Da hingegen die Liebe gerne zart entdeckt, (wenn nicht Gemüt und Sinne scheu und trüb geworden sind durch harte Schicksale und Mönchsmoral,) und nichts übersehen mag, und wo sie sogenannte Irren oder Fehler findet, (Teile, die in dem, was sie sind, oder durch ihre Stellung und Bewegung aus dem Tone des Ganzen augenblicklich abweichen,) das Ganze nur desto inniger fühlt und anschaut. Deswegen sollte alles Erkennen vom Studium des Schönen anfangen. Denn der hat viel gewonnen, der das Leben verstehen kann, ohne zu trauern.
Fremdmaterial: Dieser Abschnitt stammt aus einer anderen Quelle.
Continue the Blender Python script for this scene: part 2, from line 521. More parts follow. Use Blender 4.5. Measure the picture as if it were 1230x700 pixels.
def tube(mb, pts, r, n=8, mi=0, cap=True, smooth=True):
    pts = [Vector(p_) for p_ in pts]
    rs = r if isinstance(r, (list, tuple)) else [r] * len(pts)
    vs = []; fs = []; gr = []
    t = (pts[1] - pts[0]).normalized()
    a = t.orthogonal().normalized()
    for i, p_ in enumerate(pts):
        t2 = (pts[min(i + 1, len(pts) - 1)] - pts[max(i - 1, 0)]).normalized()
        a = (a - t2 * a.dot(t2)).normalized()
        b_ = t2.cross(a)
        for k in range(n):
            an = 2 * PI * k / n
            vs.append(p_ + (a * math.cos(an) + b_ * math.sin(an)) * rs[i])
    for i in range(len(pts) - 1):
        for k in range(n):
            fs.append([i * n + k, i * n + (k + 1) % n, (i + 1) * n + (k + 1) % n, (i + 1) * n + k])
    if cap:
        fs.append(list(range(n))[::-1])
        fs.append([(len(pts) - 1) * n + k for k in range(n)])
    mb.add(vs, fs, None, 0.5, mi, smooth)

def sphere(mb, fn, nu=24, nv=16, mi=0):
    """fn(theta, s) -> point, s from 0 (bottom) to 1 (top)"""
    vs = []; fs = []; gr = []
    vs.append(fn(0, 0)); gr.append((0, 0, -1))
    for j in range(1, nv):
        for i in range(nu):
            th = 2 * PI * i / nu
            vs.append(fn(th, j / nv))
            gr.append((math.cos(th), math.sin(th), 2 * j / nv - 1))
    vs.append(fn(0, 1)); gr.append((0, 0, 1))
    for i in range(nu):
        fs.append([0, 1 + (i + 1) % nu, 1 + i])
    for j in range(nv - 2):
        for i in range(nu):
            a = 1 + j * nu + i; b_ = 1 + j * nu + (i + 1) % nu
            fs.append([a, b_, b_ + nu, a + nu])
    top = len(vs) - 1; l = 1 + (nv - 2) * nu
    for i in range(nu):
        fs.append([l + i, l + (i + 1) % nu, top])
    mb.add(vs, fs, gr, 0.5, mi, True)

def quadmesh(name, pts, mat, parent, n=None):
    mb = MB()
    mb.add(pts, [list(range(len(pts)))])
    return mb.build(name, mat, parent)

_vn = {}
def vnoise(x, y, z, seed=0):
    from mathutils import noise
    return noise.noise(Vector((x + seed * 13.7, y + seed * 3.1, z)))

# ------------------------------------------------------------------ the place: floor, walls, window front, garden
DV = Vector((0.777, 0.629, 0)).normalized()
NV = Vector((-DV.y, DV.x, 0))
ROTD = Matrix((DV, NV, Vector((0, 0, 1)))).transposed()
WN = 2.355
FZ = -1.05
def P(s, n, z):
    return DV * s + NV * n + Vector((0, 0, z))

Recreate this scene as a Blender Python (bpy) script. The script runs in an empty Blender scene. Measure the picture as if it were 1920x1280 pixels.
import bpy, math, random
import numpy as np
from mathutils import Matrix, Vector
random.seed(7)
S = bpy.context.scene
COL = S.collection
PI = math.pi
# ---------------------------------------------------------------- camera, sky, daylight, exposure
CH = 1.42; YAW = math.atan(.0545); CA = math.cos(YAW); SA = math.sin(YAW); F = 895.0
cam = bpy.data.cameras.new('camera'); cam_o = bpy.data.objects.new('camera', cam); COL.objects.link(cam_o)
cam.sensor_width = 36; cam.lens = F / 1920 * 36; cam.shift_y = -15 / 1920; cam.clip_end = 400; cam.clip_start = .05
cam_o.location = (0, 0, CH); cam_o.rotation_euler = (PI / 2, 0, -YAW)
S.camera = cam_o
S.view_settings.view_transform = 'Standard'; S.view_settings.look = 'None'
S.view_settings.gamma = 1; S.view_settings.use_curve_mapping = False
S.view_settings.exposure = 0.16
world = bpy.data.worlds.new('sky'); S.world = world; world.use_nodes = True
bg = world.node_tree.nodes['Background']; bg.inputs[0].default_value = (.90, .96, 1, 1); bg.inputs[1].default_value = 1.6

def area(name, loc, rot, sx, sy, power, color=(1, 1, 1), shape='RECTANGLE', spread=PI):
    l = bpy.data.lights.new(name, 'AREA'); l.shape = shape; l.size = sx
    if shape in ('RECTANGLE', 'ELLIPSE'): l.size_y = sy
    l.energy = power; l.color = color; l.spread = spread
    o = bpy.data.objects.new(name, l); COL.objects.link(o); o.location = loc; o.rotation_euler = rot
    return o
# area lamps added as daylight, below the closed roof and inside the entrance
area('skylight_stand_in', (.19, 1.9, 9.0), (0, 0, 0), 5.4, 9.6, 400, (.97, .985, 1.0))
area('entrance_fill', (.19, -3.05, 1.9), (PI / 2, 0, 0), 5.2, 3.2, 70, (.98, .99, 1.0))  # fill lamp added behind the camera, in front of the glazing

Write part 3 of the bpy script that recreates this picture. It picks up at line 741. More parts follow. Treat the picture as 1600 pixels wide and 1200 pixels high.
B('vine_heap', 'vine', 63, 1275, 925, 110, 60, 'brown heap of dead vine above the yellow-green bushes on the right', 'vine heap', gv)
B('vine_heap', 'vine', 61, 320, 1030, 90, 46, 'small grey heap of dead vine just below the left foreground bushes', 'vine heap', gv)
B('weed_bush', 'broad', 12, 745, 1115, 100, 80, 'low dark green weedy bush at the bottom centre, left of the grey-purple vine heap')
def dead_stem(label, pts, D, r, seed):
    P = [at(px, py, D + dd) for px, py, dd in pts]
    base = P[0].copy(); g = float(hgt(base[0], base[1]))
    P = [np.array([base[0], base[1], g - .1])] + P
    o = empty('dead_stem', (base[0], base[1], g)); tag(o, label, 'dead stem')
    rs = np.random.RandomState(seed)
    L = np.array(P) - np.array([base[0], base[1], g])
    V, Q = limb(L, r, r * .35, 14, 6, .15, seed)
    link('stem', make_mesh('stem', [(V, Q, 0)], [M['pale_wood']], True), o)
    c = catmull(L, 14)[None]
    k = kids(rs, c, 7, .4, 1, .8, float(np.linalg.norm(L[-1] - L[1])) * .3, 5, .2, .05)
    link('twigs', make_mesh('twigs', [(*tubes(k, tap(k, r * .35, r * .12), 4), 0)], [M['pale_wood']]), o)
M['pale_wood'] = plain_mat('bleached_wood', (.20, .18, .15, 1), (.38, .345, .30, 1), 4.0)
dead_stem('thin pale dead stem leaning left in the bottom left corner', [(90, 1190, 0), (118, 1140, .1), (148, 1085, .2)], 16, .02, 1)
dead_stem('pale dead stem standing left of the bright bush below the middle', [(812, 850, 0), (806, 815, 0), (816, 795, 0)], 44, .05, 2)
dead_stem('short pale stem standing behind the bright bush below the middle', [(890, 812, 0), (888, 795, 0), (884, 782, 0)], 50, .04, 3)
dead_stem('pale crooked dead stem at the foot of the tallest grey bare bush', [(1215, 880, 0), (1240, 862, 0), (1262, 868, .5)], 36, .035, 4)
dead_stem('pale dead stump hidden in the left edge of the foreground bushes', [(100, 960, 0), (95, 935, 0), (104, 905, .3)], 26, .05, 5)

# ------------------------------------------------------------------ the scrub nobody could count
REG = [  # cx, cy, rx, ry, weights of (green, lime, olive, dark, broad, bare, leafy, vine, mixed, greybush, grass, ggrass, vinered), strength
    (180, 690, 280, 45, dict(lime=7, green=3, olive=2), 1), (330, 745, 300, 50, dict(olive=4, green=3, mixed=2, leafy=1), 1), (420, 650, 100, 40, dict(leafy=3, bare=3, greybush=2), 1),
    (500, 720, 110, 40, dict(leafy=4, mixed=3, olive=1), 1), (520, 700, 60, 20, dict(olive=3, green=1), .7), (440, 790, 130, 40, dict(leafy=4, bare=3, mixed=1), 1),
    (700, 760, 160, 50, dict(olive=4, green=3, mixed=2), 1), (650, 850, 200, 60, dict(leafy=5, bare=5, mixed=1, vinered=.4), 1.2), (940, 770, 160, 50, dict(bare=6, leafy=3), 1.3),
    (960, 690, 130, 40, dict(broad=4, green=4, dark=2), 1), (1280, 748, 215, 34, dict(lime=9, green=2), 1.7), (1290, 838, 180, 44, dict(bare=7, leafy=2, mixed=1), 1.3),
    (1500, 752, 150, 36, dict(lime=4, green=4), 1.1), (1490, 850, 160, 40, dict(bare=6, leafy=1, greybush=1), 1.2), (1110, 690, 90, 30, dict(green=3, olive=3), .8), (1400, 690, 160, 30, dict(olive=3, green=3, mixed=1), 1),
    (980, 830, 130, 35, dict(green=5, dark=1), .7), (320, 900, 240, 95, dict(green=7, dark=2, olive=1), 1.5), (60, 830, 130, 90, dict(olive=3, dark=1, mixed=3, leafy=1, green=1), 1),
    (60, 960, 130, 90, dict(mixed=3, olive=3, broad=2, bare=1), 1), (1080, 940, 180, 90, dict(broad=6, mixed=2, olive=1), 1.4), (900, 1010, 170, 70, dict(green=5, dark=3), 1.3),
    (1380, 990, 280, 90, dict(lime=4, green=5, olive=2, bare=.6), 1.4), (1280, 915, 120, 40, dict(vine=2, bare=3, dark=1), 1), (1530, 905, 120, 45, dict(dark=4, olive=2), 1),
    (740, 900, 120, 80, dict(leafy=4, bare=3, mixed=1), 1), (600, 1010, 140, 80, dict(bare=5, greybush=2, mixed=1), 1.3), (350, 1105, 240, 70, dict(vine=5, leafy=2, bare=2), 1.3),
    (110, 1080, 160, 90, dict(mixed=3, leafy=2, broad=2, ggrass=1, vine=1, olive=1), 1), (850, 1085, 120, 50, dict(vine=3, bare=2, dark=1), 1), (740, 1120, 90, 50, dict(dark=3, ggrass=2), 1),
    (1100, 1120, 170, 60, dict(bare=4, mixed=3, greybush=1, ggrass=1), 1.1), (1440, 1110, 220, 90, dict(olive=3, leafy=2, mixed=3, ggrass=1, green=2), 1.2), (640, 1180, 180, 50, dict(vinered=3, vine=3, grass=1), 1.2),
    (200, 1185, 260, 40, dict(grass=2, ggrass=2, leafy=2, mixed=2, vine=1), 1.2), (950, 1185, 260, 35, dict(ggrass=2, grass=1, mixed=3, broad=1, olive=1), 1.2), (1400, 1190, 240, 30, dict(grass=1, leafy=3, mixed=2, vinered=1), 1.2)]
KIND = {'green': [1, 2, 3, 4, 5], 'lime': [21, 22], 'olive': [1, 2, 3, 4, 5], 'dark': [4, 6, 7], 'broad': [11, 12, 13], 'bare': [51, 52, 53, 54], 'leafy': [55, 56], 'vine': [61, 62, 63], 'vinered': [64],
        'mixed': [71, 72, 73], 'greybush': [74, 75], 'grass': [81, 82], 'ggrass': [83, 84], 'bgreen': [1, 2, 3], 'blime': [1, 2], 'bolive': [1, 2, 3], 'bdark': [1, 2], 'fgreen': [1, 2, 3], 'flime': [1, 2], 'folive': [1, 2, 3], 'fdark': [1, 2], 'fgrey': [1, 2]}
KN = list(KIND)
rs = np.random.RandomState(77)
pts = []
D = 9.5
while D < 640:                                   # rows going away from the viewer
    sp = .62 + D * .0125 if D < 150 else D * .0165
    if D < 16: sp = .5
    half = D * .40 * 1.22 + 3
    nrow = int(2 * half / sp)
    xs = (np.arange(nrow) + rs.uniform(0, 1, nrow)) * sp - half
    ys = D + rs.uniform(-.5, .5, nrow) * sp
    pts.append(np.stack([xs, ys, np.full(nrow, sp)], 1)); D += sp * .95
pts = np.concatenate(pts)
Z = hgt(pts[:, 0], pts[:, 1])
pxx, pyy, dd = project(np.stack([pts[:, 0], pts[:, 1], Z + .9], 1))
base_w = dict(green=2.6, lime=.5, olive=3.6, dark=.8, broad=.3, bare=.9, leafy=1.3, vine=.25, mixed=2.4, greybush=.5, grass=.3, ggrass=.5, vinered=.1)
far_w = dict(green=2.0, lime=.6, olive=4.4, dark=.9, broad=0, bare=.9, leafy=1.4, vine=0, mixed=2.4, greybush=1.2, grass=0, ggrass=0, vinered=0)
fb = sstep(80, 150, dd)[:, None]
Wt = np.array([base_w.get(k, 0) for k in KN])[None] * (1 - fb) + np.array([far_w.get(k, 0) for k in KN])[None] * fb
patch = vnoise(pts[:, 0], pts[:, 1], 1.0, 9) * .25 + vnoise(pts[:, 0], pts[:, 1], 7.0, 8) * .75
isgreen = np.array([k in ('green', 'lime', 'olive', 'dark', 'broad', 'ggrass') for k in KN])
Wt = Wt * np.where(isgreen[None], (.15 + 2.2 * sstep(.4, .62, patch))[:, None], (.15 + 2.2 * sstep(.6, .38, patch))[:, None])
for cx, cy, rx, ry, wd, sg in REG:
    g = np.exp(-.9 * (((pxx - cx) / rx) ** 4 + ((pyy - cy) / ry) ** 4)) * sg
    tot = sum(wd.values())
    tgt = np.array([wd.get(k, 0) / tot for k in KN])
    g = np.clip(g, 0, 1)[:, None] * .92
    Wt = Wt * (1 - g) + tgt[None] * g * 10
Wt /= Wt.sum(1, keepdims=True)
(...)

Übrigens ist auch Schwärmerei und Leidenschaft gut, Andacht, die das Leben nicht berühren, nicht erkennen mag, und dann Verzweiflung, wenn das Leben selber aus seiner Unendlichkeit hervorgeht. Das tiefe Gefühl der Sterblichkeit, des Veränderns, seiner zeitlichen Beschränkungen entflammt den Menschen, dass er viel versucht, übt alle seine Kräfte, und lässt ihn nicht in Müßiggang geraten, und man ringt so lange um Chimären, bis sich endlich wieder etwas Wahres und Reelles findet zur Erkenntnis und Beschäftigung. In guten Zeiten gibt es selten Schwärmer. Aber wenn’s dem Menschen an großen reinen Gegenständen fehlt, dann schafft er irgend ein Phantom aus dem und jenem, und drückt die Augen zu, dass er dafür sich interessieren kann, und dafür leben.
Es kommt alles darauf an, dass die Vortrefflichen das Inferieure, die Schönern das Barbarische nicht zu sehr von sich ausschließen, sich aber auch nicht zu sehr damit vermischen, dass sie die Distanz, die zwischen ihnen und den andern ist, bestimmt und leidenschaftslos erkennen, und aus dieser Erkenntnis wirken, und dulden. Isolieren sie sich zu sehr, so ist die Wirksamkeit verloren, und sie gehen in ihrer Einsamkeit unter. Vermischen sie sich zu sehr, so ist auch wieder keine rechte Wirksamkeit möglich, denn entweder sprechen und handeln sie gegen die andern, wie gegen ihresgleichen, und übersehen den Punkt, wo diesen es fehlt, und wo sie zunächst ergriffen werden müssen, oder sie richten sich zu sehr nach diesen, und wiederholen die Unart, die sie reinigen sollten, in beiden Fällen wirken sie nichts und müssen vergehen, weil sie entweder immer ohne Widerklang sich in den Tag hinein äußern, und einsam bleiben mit allem Ringen und Bitten oder auch, weil sie das Fremde, Gemeinere zu dienstbar in sich aufnehmen und sich damit ersticken.